Only the lines from the start of the data to the line containing "tag(mb.build('power_cable', K['black_plastic']), 'black", both included, should be output, exactly and without pictures.

╭──

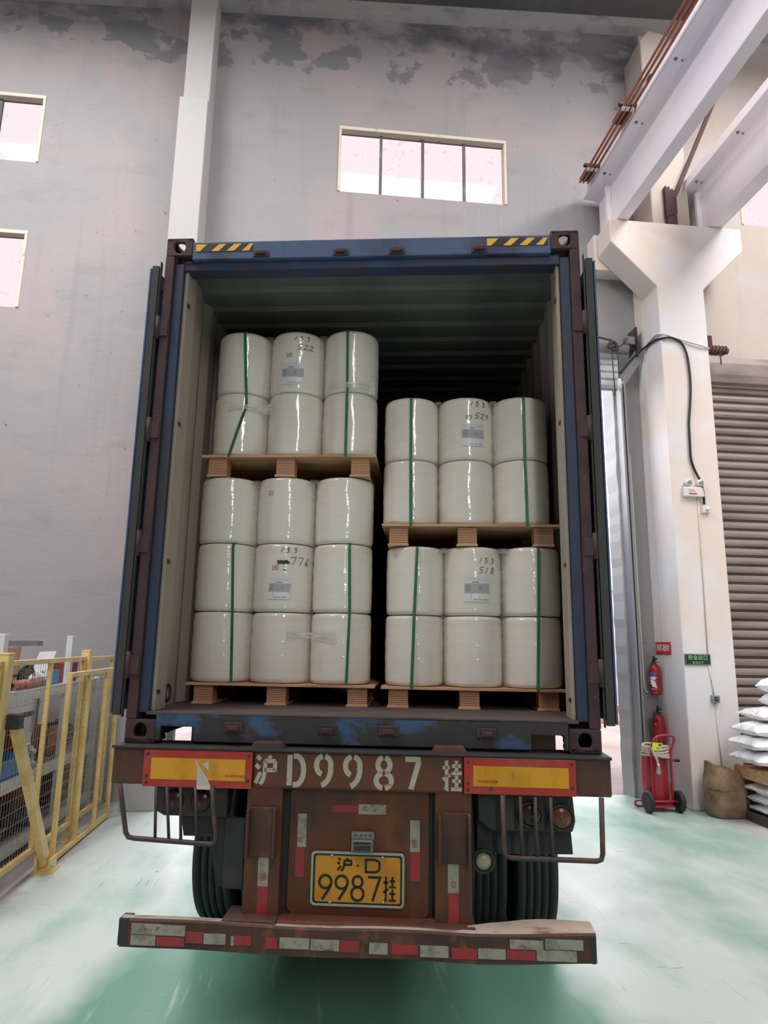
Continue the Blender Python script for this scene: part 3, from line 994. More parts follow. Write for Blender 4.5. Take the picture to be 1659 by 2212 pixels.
tag(mb.build('white_conduit', K['white_plastic']), 'white conduit running across the column to the shutter motor', 'conduit')
mb = MB()
cab = [(4.0, 5.05, 5.75), (4.2, 5.0, 6.0), (4.31, 4.85, 6.09), (4.315, 4.6, 6.07), (4.36, 4.475, 6.04), (4.45, 4.475, 6.06), (4.54, 4.475, 6.035), (4.62, 4.475, 5.98), (4.68, 4.475, 5.82), (4.70, 4.475, 5.55), (4.694, 4.475, 5.315), (4.665, 4.475, 5.06), (4.635, 4.475, 4.84), (4.627, 4.475, 4.55), (4.625, 4.475, 4.35), (4.665, 4.475, 4.2), (4.716, 4.455, 4.05), (4.745, 4.455, 3.9), (4.76, 4.475, 3.74)]
mb.tube(smooth_path(cab, 5), 0.015, 8)
tag(mb.build('power_cable', K['black_plastic']), 'black cable looping down the column front to a socket', 'cable')

# ------------------------------------------------ fittings on the column front
t = thing('emergency_light', 'white twin-lamp emergency light on the column', 'light', (4.62, 4.48, 3.83))
mb = MB()
MB().box(4.48, 4.755, 4.44, 4.5, 3.835, 3.965).build('housing', K['white_plastic'], t, bevel=0.012)
for x in (4.553, 4.714):
    l = MB().lathe([(0.0, 0.02), (0.035, 0.02), (0.046, 0.0), (0.046, -0.035), (0.038, -0.04)], (x, 4.47, 4.022), 'y', 20).build('lamp', K['white_plastic'], t)
    MB().lathe([(0, -0.041), (0.02, -0.045), (0.036, -0.04), (0.037, -0.036)], (x, 4.47, 4.022), 'y', 20).build('lens', K['chrome'], l)
    MB().box(x - 0.01, x + 0.01, 4.455, 4.48, 3.96, 3.985).build('neck', K['white_plastic'], t)
mb = MB()
mb.box(4.54, 4.65, 4.4385, 4.4395, 3.862, 3.878)
mb.build('red_print', K['red_sign'], t)
mb = MB()
for i in range(7):
    mb.box(4.54 + i * 0.011, 4.548 + i * 0.011, 4.4385, 4.4395, 3.915, 3.923)
for i in range(12):
    mb.box(4.54 + i * 0.0085, 4.5455 + i * 0.0085, 4.4385, 4.4395, 3.894, 3.899)
mb.build('dark_print', K['print'], t)
t = thing('wall_socket', 'white wall socket at the end of the black cable', 'socket', (4.78, 4.48, 3.63))
MB().box(4.725, 4.83, 4.46, 4.5, 3.63, 3.715).build('socket_plate', K['white_plastic'], t, bevel=0.006)
MB().lathe([(0, -0.03), (0.02, -0.028), (0.024, 0)], (4.785, 4.46, 3.675), 'y', 12).build('plug', K['white_plastic'], t)
mb = MB()
mb.tube([(4.68, 4.492, 3.83), (4.68, 4.492, 3.3), (4.66, 4.492, 1.83)], 0.007, 6).tube([(4.66, 4.492, 1.70), (4.70, 4.492, 1.34)], 0.007, 6).tube([(4.705, 4.492, 1.25), (4.73, 4.492, 0.5)], 0.005, 6)
tag(mb.build('thin_wire', K['frame_cream']), 'thin pale wire running down the column face to the switch', 'wire')
t = thing('switch_box', 'small grey switch box on the column below the exit sign', 'switch', (4.70, 4.48, 1.25))
MB().box(4.655, 4.755, 4.455, 4.5, 1.25, 1.338).build('box_body', K['track'], t, bevel=0.006)
MB().box(4.68, 4.73, 4.449, 4.456, 1.27, 1.32).build('switch_plate', K['dark_steel'], t, bevel=0.004)
MB().box(4.695, 4.72, 4.444, 4.45, 1.288, 1.304).build('rocker', K['blue_plastic'], t)

t = thing('exit_sign', 'dark green exit sign with Chinese and English letters on the column', 'sign', (4.522, 4.49, 1.70))
MB().box(4.354, 4.69, 4.484, 4.5, 1.70, 1.832).build('sign_panel', K['exit_green'], t, bevel=0.003)
g = lambda u, v: (4.522 + u, 4.4828, 1.766 + v)
mb = MB()
text_into(mb, '安全出口', g, 0.062, 0, 0.020, bold=0.0012, spacing=1.12)
text_into(mb, 'EXIT', g, 0.036, 0, -0.038, bold=0.0006, sx=1.7, spacing=1.2)
for a, b in (((-.16, .058), (.16, .058)), ((.16, .058), (.16, -.058)), ((.16, -.058), (-.16, -.058)), ((-.16, -.058), (-.16, .058))):
    ribbon(mb, [a, b], 0.003, g)
mb.build('lettering', K['exit_letter'], t)

t = thing('fire_equipment_sign', 'red sign with white Chinese characters on the column side', 'sign', (4.335, 4.965, 1.82))
MB().box(4.328, 4.34, 4.775, 5.15, 1.82, 1.975).build('sign_panel', K['red_sign'], t)
g = lambda u, v: (4.3265, 4.9625 - u, 1.897 + v)
mb = MB()
text_into(mb, '消防器材', g, 0.098, 0, 0.0, bold=0.0012, sx=0.86)
mb.build('lettering', K['white_print'], t)


# ------------------------------------------------ fire extinguishers
def wall_extinguisher(y, z0, h, r, label, hose_side, x=None):
    x = 4.335 - r - 0.015
    t = thing('fire_extinguisher', label, 'fire extinguisher', (x, y, z0), group='extinguishers hung on the column side')
    b = h - 0.08
    MB().lathe([(0, 0), (r * 0.9, 0), (r, 0.02), (r, b - 0.07), (r * 0.85, b - 0.03), (r * 0.45, b), (0.02, b + 0.005), (0.02, b + 0.02), (0, b + 0.02)], (x, y, z0), 'z', 24).build('cylinder', K['red_paint'], t)
    MB().box(x - 0.018, x + 0.018, y - 0.018, y + 0.018, z0 + b, z0 + b + 0.035).build('valve', K['chrome'], t, bevel=0.004)
    mb = MB()
    mb.bar((x - 0.01, y + 0.02, z0 + b + 0.03), (x - 0.01, y - 0.10, z0 + b + 0.075), 0.012, 0.02).bar((x - 0.01, y + 0.02, z0 + b + 0.025), (x - 0.01, y - 0.09, z0 + b + 0.02), 0.012, 0.02)
    mb.bar((x, y + 0.015, z0 + b + 0.03), (x, y + 0.005, z0 + b + 0.10), 0.02, 0.02)
    mb.build('lever', K['black_plastic'], t)
    MB().tube(smooth_path([(x, y + 0.02, z0 + b + 0.01), (x - 0.02, y + 0.07, z0 + b - 0.03), (x - 0.02, y + r + 0.02, z0 + 0.22), (x - 0.02, y + r + 0.035, z0 + 0.06)], 6), 0.011, 8).build('hose', K['black_plastic'], t)
    return t, x, b


t, x, b = wall_extinguisher(5.06, 1.30, 0.47, 0.072, 'upper red fire extinguisher hung under the red sign', 1)
lab = MB()
for z0_, z1_, a0, a1, mi in ((1.545, 1.585, 190, 250, 1), (1.49, 1.53, 195, 245, 0), (1.43, 1.47, 195, 245, 0), (1.515, 1.523, 190, 260, 0), (1.37, 1.378, 190, 260, 0)):
    n = 8
    P = [(x + 0.0728 * cos(radians(a0 + (a1 - a0) * i / n)), 5.06 - 0.0728 * sin(radians(a0 + (a1 - a0) * i / n)) * -1) for i in range(n + 1)]
    lab.add([(p[0], p[1], z0_) for p in P] + [(p[0], p[1], z1_) for p in P], [(i, i + 1, n + 2 + i, n + 1 + i) for i in range(n)], True, mi)
for z0_, z1_, a0, a1, mi in ((1.43, 1.47, 140, 170, 0), (1.49, 1.53, 150, 175, 0), (1.545, 1.585, 150, 178, 1)):
    n = 6
    P = [(x + 0.0728 * cos(radians(a0 + (a1 - a0) * i / n)), 5.06 + 0.0728 * sin(radians(a0 + (a1 - a0) * i / n))) for i in range(n + 1)]
    lab.add([(p[0], p[1], z0_) for p in P] + [(p[0], p[1], z1_) for p in P], [(i, i + 1, n + 2 + i, n + 1 + i) for i in range(n)], True, mi)
lab.build('printed_label', [K['white_print'], K['blue_print']], t)
mb = MB()
mb.obox((x - 0.055, 5.06 - 0.062, 1.44), (0.022, -0.02, -0.006), (0.001, 0.001, 0), (-0.01, 0.01, 0.045))
mb.build('inspection_tag', K['white_print'], t)
MB().lathe([(0.0735, 0), (0.0745, 0.003), (0.0745, 0.02), (0.0735, 0.022)], (x, 5.06, 1.35), 'z', 24).build('strap_band', K['red_paint'], t)
t, x, b = wall_extinguisher(5.03, 0.66, 0.48, 0.076, 'lower pinkish red fire extinguisher behind the wheeled one', 1)
for zz in (0.73, 0.93):
    MB().box(x - 0.079, x - 0.06, 4.975, 5.01, zz, zz + 0.018).box(x - 0.079, x - 0.04, 5.05, 5.09, zz, zz + 0.018).build('clamp', K['tape_white'], t)
MB().tube([(x - 0.07, 5.15, 0.99), (x - 0.085, 5.03, 0.985), (x - 0.06, 4.94, 0.985)], 0.005, 6).build('wire_band', K['black_plastic'], t)

# wheeled extinguisher
t = thing('wheeled_fire_extinguisher', 'big red wheeled fire extinguisher trolley beside the column', 'fire extinguisher', (3.96, 4.62, 0))
cx, cy = 3.955, 4.66
R = 0.155
MB().lathe([(0, 0.07), (R * 0.55, 0.075), (R * 0.9, 0.10), (R, 0.14), (R, 0.60), (R * 0.93, 0.65), (R * 0.7, 0.69), (R * 0.3, 0.715), (0.03, 0.72), (0.03, 0.75), (0, 0.75)], (cx, cy, 0), 'z', 36).build('cylinder', K['red_paint'], t)
for xx, yy in ((3.75, 4.44), (4.135, 4.45)):
    w = MB().lathe([(0.075, -0.028), (0.105, -0.032), (0.118, -0.022), (0.122, 0), (0.118, 0.022), (0.105, 0.032), (0.075, 0.028)], (xx, yy, 0.122), 'x', 28).build('wheel', K['rubber'], t)
    h = MB()
    h.lathe([(0, -0.03), (0.02, -0.03), (0.025, -0.01), (0.03, 0)], (xx, yy, 0.122), 'x', 14)
    for k in range(5):
        a = 2 * pi * k / 5 + 0.3
        h.bar((xx, yy + 0.02 * cos(a), 0.122 + 0.02 * sin(a)), (xx, yy + 0.075 * cos(a), 0.122 + 0.075 * sin(a)), 0.02, 0.02, (1, 0, 0))
    h.lathe([(0.068, -0.022), (0.08, -0.026), (0.08, 0.02), (0.068, 0.02)], (xx, yy, 0.122), 'x', 24)
    h.build('hub', K['grey_iron'], w)
mb = MB()
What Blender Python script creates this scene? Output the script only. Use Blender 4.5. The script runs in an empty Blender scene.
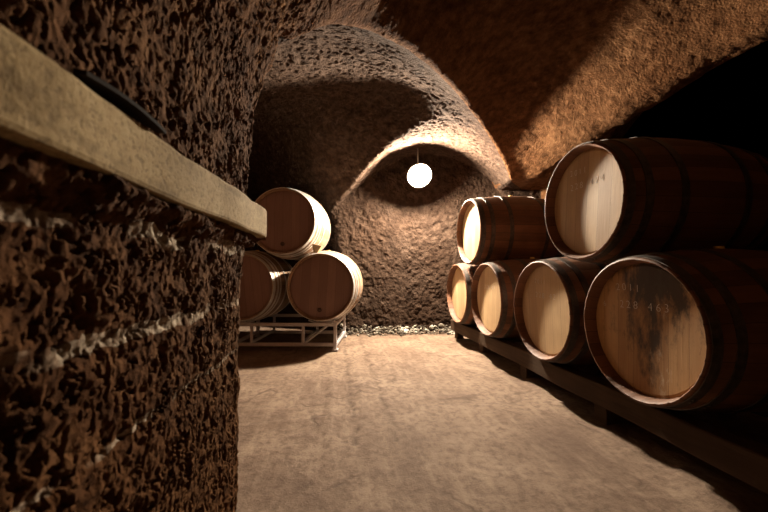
import bpy, bmesh, math, random
import numpy as np
from mathutils import Vector, Matrix

SC = bpy.context.scene
COL = SC.collection
PI = math.pi
RNG = random.Random(7)

# ------------------------------------------------------------------ helpers
def link(o, parent=None):
    COL.objects.link(o)
    if parent is not None:
        o.parent = parent
    return o

def mesh_obj(name, bm, mat, parent=None, smooth=True, loc=(0, 0, 0)):
    me = bpy.data.meshes.new(name)
    bm.normal_update()
    bm.to_mesh(me)
    bm.free()
    if smooth:
        for p in me.polygons:
            p.use_smooth = True
    if mat:
        me.materials.append(mat)
    o = bpy.data.objects.new(name, me)
    o.location = loc
    return link(o, parent)

def share(name, me, parent, loc=(0, 0, 0), rot=(0, 0, 0), mat=None):
    o = bpy.data.objects.new(name, me)
    o.location = loc
    o.rotation_euler = rot
    link(o, parent)
    if mat is not None:
        o.material_slots[0].link = 'OBJECT'
        o.material_slots[0].material = mat
    return o

def tag(o, label, cat, group=None):
    o['label'] = label
    o['category'] = cat
    if group:
        o['group'] = group
    return o

def thing(name, label, cat, loc, rotz=0.0, group=None):
    o = bpy.data.objects.new(name, None)
    o.empty_display_size = 0.1
    o.location = loc
    o.rotation_euler = (0, 0, rotz)
    link(o)
    return tag(o, label, cat, group)

def add_box(bm, c, s, rot=None, bevel=0.0):
    r = bmesh.ops.create_cube(bm, size=1.0)
    vs = r['verts']
    bmesh.ops.scale(bm, vec=s, verts=vs)
    if bevel > 0:
        es = list({e for v in vs for e in v.link_edges})
        rb = bmesh.ops.bevel(bm, geom=es, offset=bevel, segments=2, affect='EDGES', profile=0.5)
        vs = list({v for f in rb['faces'] for v in f.verts} | {v for v in vs if v.is_valid})
    if rot is not None:
        bmesh.ops.rotate(bm, cent=(0, 0, 0), matrix=rot, verts=vs)
    bmesh.ops.translate(bm, vec=c, verts=vs)
    return vs

def add_tube(bm, pts, r, seg=10):
    rings = []
    for i, p in enumerate(pts):
        p = Vector(p)
        a = Vector(pts[max(0, i - 1)]); b = Vector(pts[min(len(pts) - 1, i + 1)])
        d = (b - a).normalized()
        u = d.orthogonal().normalized(); w = d.cross(u)
        rings.append([bm.verts.new(p + (u * math.cos(2 * PI * k / seg) + w * math.sin(2 * PI * k / seg)) * r) for k in range(seg)])
    for i in range(len(rings) - 1):
        for k in range(seg):
            bm.faces.new((rings[i][k], rings[i][(k + 1) % seg], rings[i + 1][(k + 1) % seg], rings[i + 1][k]))
    bm.faces.new(rings[0][::-1]); bm.faces.new(rings[-1])

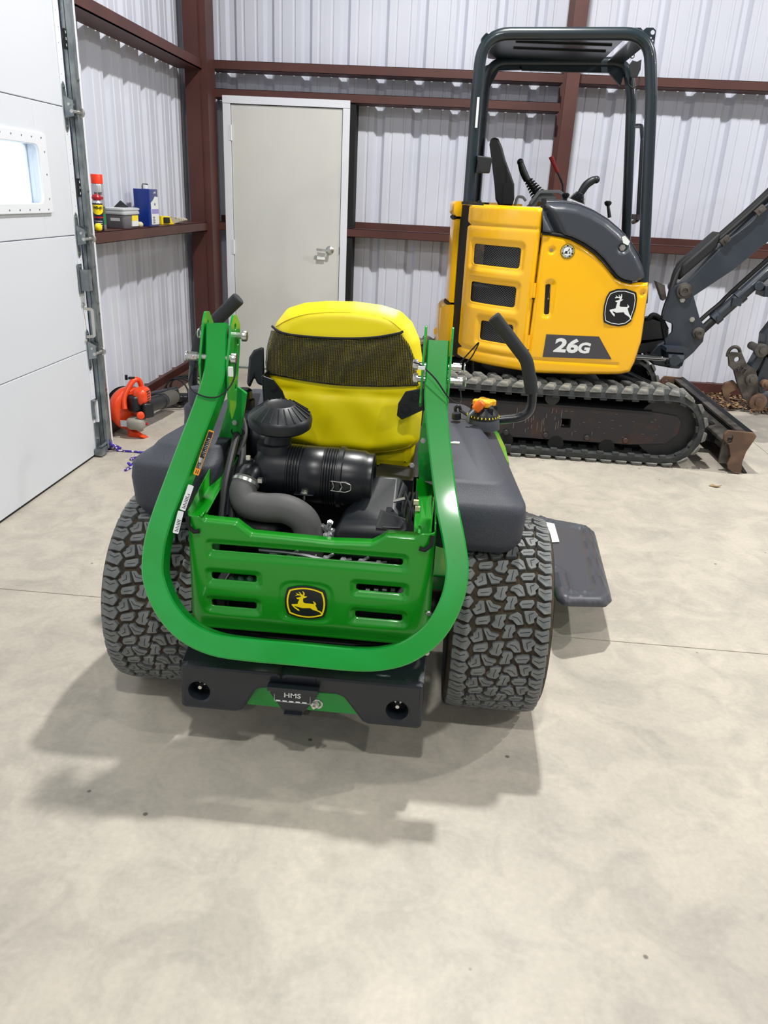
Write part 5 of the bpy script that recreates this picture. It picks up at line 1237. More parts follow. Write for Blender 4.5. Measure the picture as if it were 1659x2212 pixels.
mb.prism([(.3, 5.72, 2.33), (.35, 5.72, 2.285), (.9, 5.72, 2.29), (.98, 5.72, 2.22), (1.0, 5.72, 2.34), (.9, 5.72, 2.36), (.3, 5.72, 2.36)], (0, .03, 0)); mb.prism([(.12, 5.72, 2.12), (.2, 5.72, 2.28), (.35, 5.72, 2.29), (.3, 5.72, 2.36), (.1, 5.72, 2.3)], (0, .03, 0))
mb.build('canopy_roof', m_etube, EXC, smooth=False)
for h in hl[:2]:
    mb = MB(); mb.plate(h, (0, 0, 2.345), (1, 0, 0), (0, 1, 0), .01); mb.build('dark_roof_slot', m_black, EXC, smooth=False)  # black strips standing in for dark slots, nothing is cut
mb = MB(); p1 = at(1387, 90, 5.1)
lb = [(1375, 60), (1411, 60), (1417, 66), (1414, 100), (1400, 118), (1385, 80)]
L0 = at(1390, 80, 5.0); lo2 = [(at(*p, 5.0)[0] - L0[0], at(*p, 5.0)[2] - L0[2]) for p in ((1362, 60), (1384, 60), (1389, 66), (1396, 60), (1411, 60), (1417, 66), (1412, 105), (1400, 110), (1380, 85))]
hh = lambda px, py, r: circ(at(px, py, 5.0)[0] - L0[0], at(px, py, 5.0)[2] - L0[2], r, 10)
mb.plate(lo2, L0, (1, 0, 0), (0, 0, 1), .006, [hh(1410, 70, .012), hh(1406, 82, .005), hh(1410, 88, .005)]); mb.build('light_bracket', m_etube, EXC, smooth=False)
mb = MB(); mb.loft([[tuple(at(*p, Y)) for p in ((1358, 142), (1366, 130), (1376, 133), (1386, 128), (1384, 150), (1376, 168), (1362, 168))] for Y in (5.6, 5.66)]); mb.tube([at(*p, 5.63) for p in ((1352, 168), (1356, 182), (1366, 190), (1378, 184), (1384, 166))], .006, 6); mb.tube([at(1366, 121, 5.63) + V3(.012 * math.cos(a), 0, .012 * math.sin(a)) for a in np.linspace(0, 6.28, 10)], .004, 5); mb.build('work_light', m_edark, EXC, bevel=.004)
mb = MB(); mb.tube([at(*p, 4.96) for p in fillet([V3(1040, 105, 0)[:2], V3(1041, 85, 0)[:2], V3(1052, 72, 0)[:2], V3(1066, 76, 0)[:2]], 8)], .007, 6); mb.build('antenna_loop', m_etube, EXC)
mb = MB(); mb.tube(fillet([at(1375, 272, 5.5), at(1386, 272, 5.4), at(1388, 300, 5.36), at(1378, 475, 5.36), at(1368, 480, 5.5)], .04), .013, 10); mb.build('grab_rail', m_etube, EXC)
mb = MB(); mb.box(tuple(at(1370, 474, 5.5)), tuple(at(1395, 465, 5.1))); a = at(1365, 470, 5.7); b = at(1393, 470, 5.0); mb.build('rail_bracket', m_worn, EXC, smooth=False)
mb = MB(); p = [at(*q, 4.90) for q in ((1030, 335), (1064, 340), (1058, 374), (1033, 373))]; mb.prism(p, (0, .08, 0)); mb.build('cup_holder', m_edark, EXC, bevel=.006, smooth=False)
mb = MB(); p = [at(*q, 4.925) for q in ((1031, 210), (1036, 210), (1031, 276), (1026, 276))]; mb.prism(p, (0, -.003, 0)); mb.build('post_label', m_dwhite, EXC, smooth=False)
a = at(1020, 425, 5.0); mb = MB(); mb.box((a[0] - .0, 5.68, 1.475), (a[0] + .13, 5.8, 1.49)); mb.build('post_foot', m_edark, EXC)
mb = MB(); mb.box((a[0] - .06, 4.93, 1.475), (a[0] + .07, 5.03, 1.49))
for dx in (-.04, .045): mb.bolt((a[0] + dx, 4.95, 1.49), (0, 0, 1), .012, .012)
mb.build('post_foot', m_edark, EXC)

# ---- operator station
mb = MB()
sl = [(1057, 312), (1060, 300), (1068, 296), (1077, 300), (1085, 318), (1092, 345), (1103, 375), (1111, 398), (1111, 430), (1106, 446), (1078, 446), (1070, 430), (1068, 400), (1062, 350)]
mb.loft([[tuple(at(x + d_, y + d_ * .2, Y)) for x, y in sl] for Y, d_ in ((5.3, 0), (5.33, 0), (5.68, 0), (5.72, 0))]); mb.build('operator_seat', m_edark, EXC, bevel=.02, angle=60)
mb = MB(); mb.prism([at(*p, 5.29) for p in ((1092, 350), (1096, 372), (1108, 400), (1108, 440), (1086, 440), (1088, 400), (1095, 395))], (0, -.01, 0)); mb.box((.42, 5.3, 1.2), (.75, 5.72, 1.3)); mb.build('seat_trim', m_plast, EXC, smooth=False)
def stick(base, bootp, topp, grip, Y, mt=m_edark):
    mb = MB(); B = [at(*p, Y) for p in bootp]; n = 7
    for k in range(n):
        a = B[0] + (B[1] - B[0]) * k / n; b = B[0] + (B[1] - B[0]) * (k + .6) / n; r = .055 - .028 * k / n; mb.cyl(a, b, r, r * .8)
    mb.tube([B[0], B[1]], .02, 8); mb.build('joystick_boot', m_edark, EXC)
    mb = MB(); G = smooth([at(*p, Y) for p in grip], 5); n = len(G); mb.tube(G, [.016 + .008 * math.sin(math.pi * (.25 + .7 * i / n)) for i in range(n)], 12); mb.sphere(G[-1], .022); mb.build('joystick_grip', m_plast, EXC)
stick(None, [(1165, 425), (1140, 388)], None, [(1139, 390), (1130, 370), (1124, 350)], 5.62)
stick(None, [(1246, 434), (1254, 416)], None, [(1254, 418), (1266, 400), (1280, 390), (1288, 388)], 5.2)
mb = MB(); mb.prism([at(*p, 5.35) for p in ((1140, 446), (1165, 420), (1172, 412), (1192, 416), (1200, 424), (1206, 436), (1172, 446))], (0, .12, 0)); mb.sweep(fillet([at(1145, 440, 5.33), at(1165, 414, 5.33), at(1208, 414, 5.33), at(1218, 422, 5.33), at(1216, 438, 5.33)], .03), [(-.01, -.012), (.01, -.012), (.01, .012), (-.01, .012)], (0, 1, 0)); mb.sweep(fillet([at(1112, 444, 5.33), at(1118, 424, 5.33), at(1130, 426, 5.33), at(1136, 434, 5.33)], .02), [(-.008, -.01), (.008, -.01), (.008, .01), (-.008, .01)], (0, 1, 0)); mb.build('control_console', m_grey, EXC, bevel=.003)
mb = MB(); mb.tube([at(1216, 440, 5.6), at(1216, 400, 5.6), at(1204, 370, 5.6)], .007, 8); mb.build('lockout_lever', m_edark, EXC)
mb = MB(); G = smooth([at(1205, 373, 5.6), at(1197, 356, 5.6), at(1190, 338, 5.6)], 4); mb.tube(G, [.012 + .004 * i / len(G) for i in range(len(G))], 10); mb.build('lever_handle', m_red, EXC)
for a, b, Y in (((1221, 442), (1222, 424), 5.3), ((1317, 470), (1313, 441), 5.55)):
    mb = MB(); A, B = at(*a, Y), at(*b, Y); mb.cyl(A, B, .012, .009); mb.lathe([(.012, -.012), (.022, 0), (.024, .012), (.014, .02)], B, (0, 0, 1), 14); mb.build('small_lever', m_edark, EXC)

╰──

Exercise result —
Continue the Blender Python script for this scene: part 3, from line 994. More parts follow. Write for Blender 4.5. Take the picture to be 1659 by 2212 pixels.
tag(mb.build('white_conduit', K['white_plastic']), 'white conduit running across the column to the shutter motor', 'conduit')
mb = MB()
cab = [(4.0, 5.05, 5.75), (4.2, 5.0, 6.0), (4.31, 4.85, 6.09), (4.315, 4.6, 6.07), (4.36, 4.475, 6.04), (4.45, 4.475, 6.06), (4.54, 4.475, 6.035), (4.62, 4.475, 5.98), (4.68, 4.475, 5.82), (4.70, 4.475, 5.55), (4.694, 4.475, 5.315), (4.665, 4.475, 5.06), (4.635, 4.475, 4.84), (4.627, 4.475, 4.55), (4.625, 4.475, 4.35), (4.665, 4.475, 4.2), (4.716, 4.455, 4.05), (4.745, 4.455, 3.9), (4.76, 4.475, 3.74)]
mb.tube(smooth_path(cab, 5), 0.015, 8)
tag(mb.build('power_cable', K['black_plastic']), 'black cable looping down the column front to a socket', 'cable')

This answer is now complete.